▶ Data extract:
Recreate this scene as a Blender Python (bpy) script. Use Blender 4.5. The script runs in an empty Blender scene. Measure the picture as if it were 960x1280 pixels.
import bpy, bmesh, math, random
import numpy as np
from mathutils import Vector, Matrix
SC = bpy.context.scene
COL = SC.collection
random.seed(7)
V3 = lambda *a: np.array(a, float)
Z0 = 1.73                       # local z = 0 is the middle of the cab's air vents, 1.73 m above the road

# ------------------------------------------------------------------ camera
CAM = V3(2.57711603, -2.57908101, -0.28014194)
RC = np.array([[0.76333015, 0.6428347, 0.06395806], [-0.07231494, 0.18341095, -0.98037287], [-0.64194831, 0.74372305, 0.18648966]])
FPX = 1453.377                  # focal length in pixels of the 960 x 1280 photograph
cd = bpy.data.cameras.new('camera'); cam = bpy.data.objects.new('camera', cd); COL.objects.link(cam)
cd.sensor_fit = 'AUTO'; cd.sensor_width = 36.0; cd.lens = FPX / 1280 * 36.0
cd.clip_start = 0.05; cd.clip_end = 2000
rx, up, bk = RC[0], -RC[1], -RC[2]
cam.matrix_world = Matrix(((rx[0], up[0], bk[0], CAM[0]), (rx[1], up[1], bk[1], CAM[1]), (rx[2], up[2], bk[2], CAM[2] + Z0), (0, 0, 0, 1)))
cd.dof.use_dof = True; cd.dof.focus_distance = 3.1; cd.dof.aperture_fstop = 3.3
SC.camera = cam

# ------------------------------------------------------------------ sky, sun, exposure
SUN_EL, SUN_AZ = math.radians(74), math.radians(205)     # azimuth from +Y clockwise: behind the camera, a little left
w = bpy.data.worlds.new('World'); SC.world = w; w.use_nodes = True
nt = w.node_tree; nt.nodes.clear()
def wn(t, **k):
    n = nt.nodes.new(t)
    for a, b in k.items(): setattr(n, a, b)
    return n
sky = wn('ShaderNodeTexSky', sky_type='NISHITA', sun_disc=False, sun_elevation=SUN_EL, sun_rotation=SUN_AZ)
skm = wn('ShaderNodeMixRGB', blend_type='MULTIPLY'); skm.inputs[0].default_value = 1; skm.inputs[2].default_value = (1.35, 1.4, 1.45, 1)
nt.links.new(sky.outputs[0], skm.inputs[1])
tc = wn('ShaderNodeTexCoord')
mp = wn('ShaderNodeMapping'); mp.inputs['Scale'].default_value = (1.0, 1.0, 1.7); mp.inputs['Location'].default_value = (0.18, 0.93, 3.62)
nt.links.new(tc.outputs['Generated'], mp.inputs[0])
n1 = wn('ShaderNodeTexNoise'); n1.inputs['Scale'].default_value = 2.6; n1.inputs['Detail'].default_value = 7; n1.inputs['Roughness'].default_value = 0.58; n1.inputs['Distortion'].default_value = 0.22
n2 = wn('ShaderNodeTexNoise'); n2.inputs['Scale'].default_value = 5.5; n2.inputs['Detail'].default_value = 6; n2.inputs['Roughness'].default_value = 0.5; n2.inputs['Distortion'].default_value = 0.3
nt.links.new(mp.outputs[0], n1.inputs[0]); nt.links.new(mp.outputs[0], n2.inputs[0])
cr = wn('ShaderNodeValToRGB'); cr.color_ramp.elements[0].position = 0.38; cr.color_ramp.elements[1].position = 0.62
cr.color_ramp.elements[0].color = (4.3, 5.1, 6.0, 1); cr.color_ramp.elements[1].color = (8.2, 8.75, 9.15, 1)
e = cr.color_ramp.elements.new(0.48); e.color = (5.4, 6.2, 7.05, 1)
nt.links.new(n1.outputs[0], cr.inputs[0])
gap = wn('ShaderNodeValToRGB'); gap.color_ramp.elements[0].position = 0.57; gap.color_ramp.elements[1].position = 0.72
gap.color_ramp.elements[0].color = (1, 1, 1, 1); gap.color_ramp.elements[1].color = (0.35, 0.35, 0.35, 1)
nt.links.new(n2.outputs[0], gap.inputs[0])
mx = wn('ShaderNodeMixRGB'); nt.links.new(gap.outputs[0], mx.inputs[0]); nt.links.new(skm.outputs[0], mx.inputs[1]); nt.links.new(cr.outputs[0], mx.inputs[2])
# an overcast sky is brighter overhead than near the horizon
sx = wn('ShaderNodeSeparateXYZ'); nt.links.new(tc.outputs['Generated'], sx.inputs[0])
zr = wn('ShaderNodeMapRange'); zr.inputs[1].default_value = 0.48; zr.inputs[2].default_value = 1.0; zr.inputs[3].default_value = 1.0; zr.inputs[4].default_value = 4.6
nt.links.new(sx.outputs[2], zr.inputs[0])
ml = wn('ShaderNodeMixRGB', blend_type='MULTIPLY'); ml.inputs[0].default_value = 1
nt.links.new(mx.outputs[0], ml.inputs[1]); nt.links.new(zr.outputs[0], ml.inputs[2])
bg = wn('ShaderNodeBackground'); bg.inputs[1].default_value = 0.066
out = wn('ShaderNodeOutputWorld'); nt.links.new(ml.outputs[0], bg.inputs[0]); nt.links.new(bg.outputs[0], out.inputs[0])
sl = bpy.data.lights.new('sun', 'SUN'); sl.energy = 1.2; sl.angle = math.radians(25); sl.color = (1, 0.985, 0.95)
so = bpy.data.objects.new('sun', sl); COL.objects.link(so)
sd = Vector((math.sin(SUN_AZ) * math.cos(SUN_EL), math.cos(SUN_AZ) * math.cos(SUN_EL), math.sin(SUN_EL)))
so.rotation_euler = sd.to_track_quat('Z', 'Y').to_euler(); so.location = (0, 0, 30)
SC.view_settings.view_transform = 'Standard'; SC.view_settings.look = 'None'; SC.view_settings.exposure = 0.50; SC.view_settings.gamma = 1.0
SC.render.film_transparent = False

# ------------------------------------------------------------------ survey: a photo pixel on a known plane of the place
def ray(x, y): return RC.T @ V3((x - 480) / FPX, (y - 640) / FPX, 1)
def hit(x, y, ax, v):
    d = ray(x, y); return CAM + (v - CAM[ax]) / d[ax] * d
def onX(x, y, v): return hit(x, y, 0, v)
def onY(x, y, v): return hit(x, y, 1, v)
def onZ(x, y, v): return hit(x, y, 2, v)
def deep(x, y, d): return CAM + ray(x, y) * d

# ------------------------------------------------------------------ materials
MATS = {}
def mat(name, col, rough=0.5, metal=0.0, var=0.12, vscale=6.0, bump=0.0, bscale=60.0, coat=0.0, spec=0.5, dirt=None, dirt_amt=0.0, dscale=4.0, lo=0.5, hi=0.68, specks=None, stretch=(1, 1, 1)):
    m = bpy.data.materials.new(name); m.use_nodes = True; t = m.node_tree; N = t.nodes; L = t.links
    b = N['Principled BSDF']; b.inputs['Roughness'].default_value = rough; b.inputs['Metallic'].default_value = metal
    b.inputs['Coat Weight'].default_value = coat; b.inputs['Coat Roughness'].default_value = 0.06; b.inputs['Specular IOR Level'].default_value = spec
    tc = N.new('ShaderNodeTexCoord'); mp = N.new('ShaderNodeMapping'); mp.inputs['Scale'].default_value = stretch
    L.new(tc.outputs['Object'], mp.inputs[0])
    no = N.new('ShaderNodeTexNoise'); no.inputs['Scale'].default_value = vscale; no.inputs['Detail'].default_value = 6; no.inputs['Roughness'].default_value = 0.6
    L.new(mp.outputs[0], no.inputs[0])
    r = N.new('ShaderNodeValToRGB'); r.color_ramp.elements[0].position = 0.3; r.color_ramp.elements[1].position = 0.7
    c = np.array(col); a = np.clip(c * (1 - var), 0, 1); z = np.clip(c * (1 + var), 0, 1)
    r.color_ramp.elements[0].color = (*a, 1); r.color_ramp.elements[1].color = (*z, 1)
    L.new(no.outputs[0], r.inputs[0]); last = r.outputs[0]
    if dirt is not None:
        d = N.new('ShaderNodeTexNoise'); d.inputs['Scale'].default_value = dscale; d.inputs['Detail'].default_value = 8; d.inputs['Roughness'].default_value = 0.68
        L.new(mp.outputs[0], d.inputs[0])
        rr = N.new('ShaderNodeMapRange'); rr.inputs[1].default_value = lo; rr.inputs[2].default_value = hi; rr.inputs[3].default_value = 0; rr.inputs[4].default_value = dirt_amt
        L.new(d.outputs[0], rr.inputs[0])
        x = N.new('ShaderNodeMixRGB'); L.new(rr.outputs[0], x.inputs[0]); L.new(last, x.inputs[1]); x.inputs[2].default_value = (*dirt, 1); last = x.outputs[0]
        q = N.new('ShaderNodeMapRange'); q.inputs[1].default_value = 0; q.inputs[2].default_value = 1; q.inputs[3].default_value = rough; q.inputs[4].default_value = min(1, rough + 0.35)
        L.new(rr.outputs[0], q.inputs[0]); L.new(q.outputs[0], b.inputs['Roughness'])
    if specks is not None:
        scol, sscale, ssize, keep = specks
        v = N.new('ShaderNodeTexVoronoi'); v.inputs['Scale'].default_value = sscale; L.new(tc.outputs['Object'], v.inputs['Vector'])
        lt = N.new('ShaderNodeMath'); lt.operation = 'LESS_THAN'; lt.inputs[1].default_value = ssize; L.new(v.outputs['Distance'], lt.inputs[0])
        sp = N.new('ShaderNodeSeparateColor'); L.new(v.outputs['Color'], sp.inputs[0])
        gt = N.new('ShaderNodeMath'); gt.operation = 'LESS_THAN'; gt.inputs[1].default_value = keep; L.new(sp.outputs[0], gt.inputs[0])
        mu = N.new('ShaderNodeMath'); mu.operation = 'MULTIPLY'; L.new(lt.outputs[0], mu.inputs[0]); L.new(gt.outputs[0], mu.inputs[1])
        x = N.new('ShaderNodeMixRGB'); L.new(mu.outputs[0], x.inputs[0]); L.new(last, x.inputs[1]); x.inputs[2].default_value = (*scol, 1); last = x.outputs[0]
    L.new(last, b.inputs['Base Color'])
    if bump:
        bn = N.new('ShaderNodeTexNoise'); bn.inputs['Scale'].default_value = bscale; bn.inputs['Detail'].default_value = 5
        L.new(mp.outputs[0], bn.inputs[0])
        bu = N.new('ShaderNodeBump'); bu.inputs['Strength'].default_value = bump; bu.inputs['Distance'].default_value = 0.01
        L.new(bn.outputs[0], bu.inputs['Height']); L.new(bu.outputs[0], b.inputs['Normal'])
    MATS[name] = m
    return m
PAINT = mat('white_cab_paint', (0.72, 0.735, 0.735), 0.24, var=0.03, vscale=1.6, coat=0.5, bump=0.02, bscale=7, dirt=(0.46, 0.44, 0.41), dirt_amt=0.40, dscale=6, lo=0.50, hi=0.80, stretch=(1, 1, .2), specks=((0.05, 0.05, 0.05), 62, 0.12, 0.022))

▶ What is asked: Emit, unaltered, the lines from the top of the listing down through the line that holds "above the road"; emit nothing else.

▶ Output of the exercise:
Recreate this scene as a Blender Python (bpy) script. Use Blender 4.5. The script runs in an empty Blender scene. Measure the picture as if it were 960x1280 pixels.
import bpy, bmesh, math, random
import numpy as np
from mathutils import Vector, Matrix
SC = bpy.context.scene
COL = SC.collection
random.seed(7)
V3 = lambda *a: np.array(a, float)
Z0 = 1.73                       # local z = 0 is the middle of the cab's air vents, 1.73 m above the road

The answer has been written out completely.